### [Requirements]
Look for the line containing "What Blender Python" and the line containing "R = math.radians" in the entries below. Copy those two and all lines between them exactly, leaving out pictures.

### [Dataset records]
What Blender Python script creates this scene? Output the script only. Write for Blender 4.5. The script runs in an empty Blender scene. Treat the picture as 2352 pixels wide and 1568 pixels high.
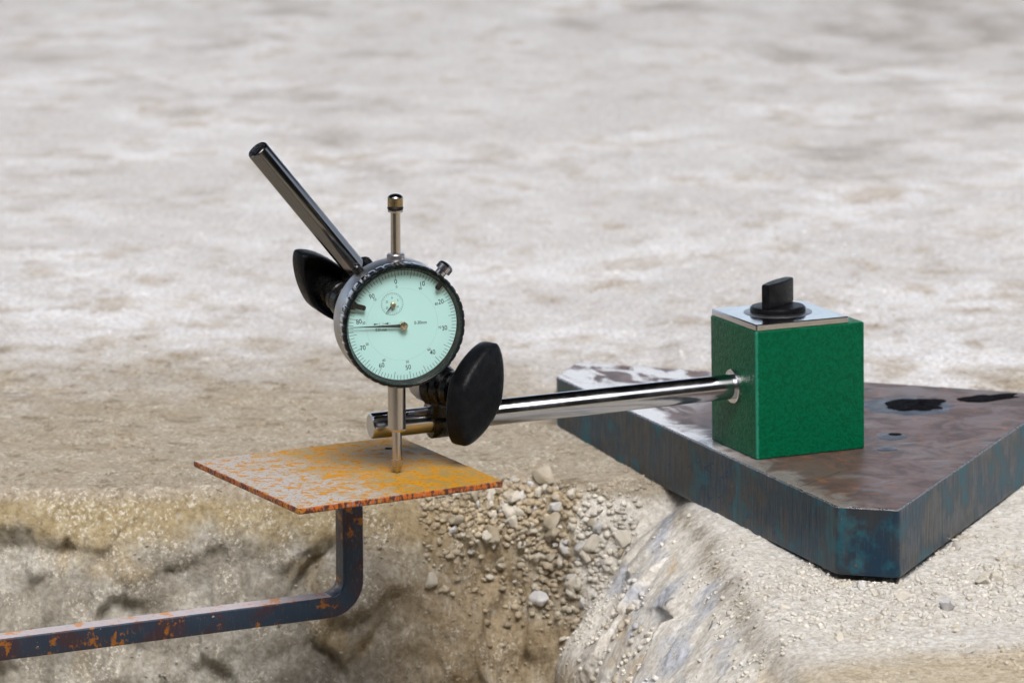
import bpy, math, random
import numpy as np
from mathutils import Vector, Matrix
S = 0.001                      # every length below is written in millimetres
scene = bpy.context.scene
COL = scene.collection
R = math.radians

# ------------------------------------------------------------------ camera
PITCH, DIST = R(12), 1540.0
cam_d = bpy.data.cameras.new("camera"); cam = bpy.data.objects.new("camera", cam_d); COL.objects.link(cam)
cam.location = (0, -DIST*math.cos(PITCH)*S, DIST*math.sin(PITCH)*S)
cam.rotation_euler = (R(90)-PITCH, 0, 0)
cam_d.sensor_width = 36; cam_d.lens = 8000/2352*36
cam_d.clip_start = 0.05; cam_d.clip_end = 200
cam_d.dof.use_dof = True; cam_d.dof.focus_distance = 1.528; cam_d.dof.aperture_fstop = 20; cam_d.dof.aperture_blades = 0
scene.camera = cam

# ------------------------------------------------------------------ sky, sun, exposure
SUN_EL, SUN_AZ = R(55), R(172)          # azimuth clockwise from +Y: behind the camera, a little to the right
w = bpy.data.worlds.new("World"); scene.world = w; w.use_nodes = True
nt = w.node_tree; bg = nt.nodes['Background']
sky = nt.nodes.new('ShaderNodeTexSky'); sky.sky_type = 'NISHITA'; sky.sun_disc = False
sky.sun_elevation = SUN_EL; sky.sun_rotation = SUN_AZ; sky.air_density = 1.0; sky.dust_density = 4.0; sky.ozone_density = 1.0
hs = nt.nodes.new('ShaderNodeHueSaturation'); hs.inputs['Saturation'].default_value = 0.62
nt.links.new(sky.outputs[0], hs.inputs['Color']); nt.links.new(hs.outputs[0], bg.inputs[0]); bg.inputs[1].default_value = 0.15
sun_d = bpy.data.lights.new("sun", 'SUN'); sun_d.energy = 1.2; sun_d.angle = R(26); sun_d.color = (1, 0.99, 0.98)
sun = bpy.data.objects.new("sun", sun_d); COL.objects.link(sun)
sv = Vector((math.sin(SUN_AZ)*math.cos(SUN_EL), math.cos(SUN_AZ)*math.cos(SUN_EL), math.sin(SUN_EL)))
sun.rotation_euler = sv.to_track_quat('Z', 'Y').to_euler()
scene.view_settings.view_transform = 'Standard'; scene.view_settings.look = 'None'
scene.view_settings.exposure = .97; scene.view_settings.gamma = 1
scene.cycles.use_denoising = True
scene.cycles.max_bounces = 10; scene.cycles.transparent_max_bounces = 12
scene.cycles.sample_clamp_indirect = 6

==

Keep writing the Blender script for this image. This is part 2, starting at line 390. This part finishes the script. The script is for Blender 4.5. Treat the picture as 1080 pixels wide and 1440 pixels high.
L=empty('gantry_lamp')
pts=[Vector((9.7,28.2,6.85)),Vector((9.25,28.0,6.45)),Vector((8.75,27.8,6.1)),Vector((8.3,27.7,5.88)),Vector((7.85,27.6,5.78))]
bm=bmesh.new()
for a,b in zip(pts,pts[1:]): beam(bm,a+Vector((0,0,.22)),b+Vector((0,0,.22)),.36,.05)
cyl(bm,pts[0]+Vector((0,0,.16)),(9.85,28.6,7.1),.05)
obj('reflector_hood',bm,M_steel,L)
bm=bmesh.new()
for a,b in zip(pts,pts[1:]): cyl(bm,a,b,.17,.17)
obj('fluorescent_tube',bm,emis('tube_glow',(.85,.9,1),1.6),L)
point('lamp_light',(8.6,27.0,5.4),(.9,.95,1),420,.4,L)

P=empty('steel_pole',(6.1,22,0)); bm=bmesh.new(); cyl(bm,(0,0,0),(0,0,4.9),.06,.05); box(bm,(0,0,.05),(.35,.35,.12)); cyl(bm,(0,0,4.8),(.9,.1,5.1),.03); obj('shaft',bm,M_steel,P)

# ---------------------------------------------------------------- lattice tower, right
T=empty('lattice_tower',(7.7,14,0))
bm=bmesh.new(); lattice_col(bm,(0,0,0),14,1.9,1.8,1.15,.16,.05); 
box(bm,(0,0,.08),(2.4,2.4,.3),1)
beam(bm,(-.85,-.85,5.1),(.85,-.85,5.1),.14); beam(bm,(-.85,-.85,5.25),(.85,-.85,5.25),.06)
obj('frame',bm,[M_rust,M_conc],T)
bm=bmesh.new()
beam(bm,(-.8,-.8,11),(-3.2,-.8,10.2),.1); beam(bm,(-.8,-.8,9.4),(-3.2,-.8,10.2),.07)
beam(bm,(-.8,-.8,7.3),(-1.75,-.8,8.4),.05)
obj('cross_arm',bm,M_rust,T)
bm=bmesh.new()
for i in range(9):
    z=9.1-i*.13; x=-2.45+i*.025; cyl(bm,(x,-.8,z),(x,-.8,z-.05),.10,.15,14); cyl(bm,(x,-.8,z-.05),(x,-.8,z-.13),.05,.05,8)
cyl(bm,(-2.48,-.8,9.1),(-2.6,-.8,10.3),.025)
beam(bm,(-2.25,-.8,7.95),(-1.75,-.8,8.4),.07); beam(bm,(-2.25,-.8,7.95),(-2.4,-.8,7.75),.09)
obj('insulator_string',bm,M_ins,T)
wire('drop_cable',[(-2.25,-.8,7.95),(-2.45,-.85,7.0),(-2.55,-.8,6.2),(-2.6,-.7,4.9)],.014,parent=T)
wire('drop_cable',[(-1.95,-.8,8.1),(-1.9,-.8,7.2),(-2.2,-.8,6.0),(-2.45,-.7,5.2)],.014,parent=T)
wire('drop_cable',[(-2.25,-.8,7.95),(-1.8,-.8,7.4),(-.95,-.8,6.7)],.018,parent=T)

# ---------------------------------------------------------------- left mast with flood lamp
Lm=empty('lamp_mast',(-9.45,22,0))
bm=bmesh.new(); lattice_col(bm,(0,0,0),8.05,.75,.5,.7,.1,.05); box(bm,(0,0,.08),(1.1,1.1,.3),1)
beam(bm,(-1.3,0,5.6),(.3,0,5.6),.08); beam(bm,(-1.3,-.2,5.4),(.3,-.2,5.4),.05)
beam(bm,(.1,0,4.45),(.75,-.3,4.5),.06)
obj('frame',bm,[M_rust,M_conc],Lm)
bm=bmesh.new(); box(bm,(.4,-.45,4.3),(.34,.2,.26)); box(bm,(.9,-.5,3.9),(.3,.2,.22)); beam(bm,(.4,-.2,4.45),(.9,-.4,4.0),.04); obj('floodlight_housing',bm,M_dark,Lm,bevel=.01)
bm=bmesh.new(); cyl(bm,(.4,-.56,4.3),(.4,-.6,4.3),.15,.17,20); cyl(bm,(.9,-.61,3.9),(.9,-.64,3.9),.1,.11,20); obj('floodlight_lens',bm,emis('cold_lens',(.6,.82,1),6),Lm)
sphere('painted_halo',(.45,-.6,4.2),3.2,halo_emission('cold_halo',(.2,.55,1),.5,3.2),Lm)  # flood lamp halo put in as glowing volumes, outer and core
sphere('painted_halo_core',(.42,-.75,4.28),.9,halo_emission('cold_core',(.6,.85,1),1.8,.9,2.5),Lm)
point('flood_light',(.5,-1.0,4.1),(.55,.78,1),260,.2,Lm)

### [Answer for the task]
What Blender Python script creates this scene? Output the script only. Write for Blender 4.5. The script runs in an empty Blender scene. Treat the picture as 2352 pixels wide and 1568 pixels high.
import bpy, math, random
import numpy as np
from mathutils import Vector, Matrix
S = 0.001                      # every length below is written in millimetres
scene = bpy.context.scene
COL = scene.collection
R = math.radians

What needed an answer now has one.